Don’t become a farming fatality statistic

THE FUW – one of 13 organisations signed up to the On-Farm Health & Safety Charter for Wales – joined forces with the Health and Safety Executive (HSE) and St John Cymru Wales to get the health and safety message across to farmers during Royal Welsh Show. The union’s education and training committee chairman Alun Edwards said: “Agriculture represents about 1.4 per cent of the workforce across the UK but astonishingly accounts for up to 20 per cent of all reported work-related fatalities in Great Britain. “Even though we still have one of the lowest rates of workplace deaths in Europe, one death is still one too many and we don’t want to see our farmers become a farming fatality statistic.” Joining the FUW at its ringside pavilion was HSE’s head of agriculture Rick Brunt who said: “The work of the Wales Farm Safety Partnership is a vital component in helping the farming industry improve its poor safety record. “The risks on farms are all wellknown and readily managed, but all too often farmers and farm workers put themselves in situations where one slip can have life changing or even fatal consequences. “We are pleased to support the partnership, and the member organisations, in their activities to raise awareness of these issues.” Visitors to the pavilion were able to chat with St John Cymru Wales Cadet of the Year 2015, 16- year-old Rhiannon Bartlett, who shares the organisation’s vision of a first aider on every street.
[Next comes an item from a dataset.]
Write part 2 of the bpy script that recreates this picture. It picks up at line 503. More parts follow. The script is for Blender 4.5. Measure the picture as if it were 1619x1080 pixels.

She said: “Agriculture is a major industry in Wales and St John understands the dangers involved and the fact that it is statistically the most dangerous work place in the UK.” Miss Bartlett is a farmer’s daughter, living on a hill farm in Machen where she is part of the third generation working the land and looking after the livestock there. “This makes her ideally placed to take a leading role in publicising in the First Aid for Farmers campaign. I am passionate about improving the safety for farmers as they work and I’m looking to raise first aid awareness of famers and in particular young farmers. First aid training will give farming families the skills they need to cope with potentially life-threatening situations.”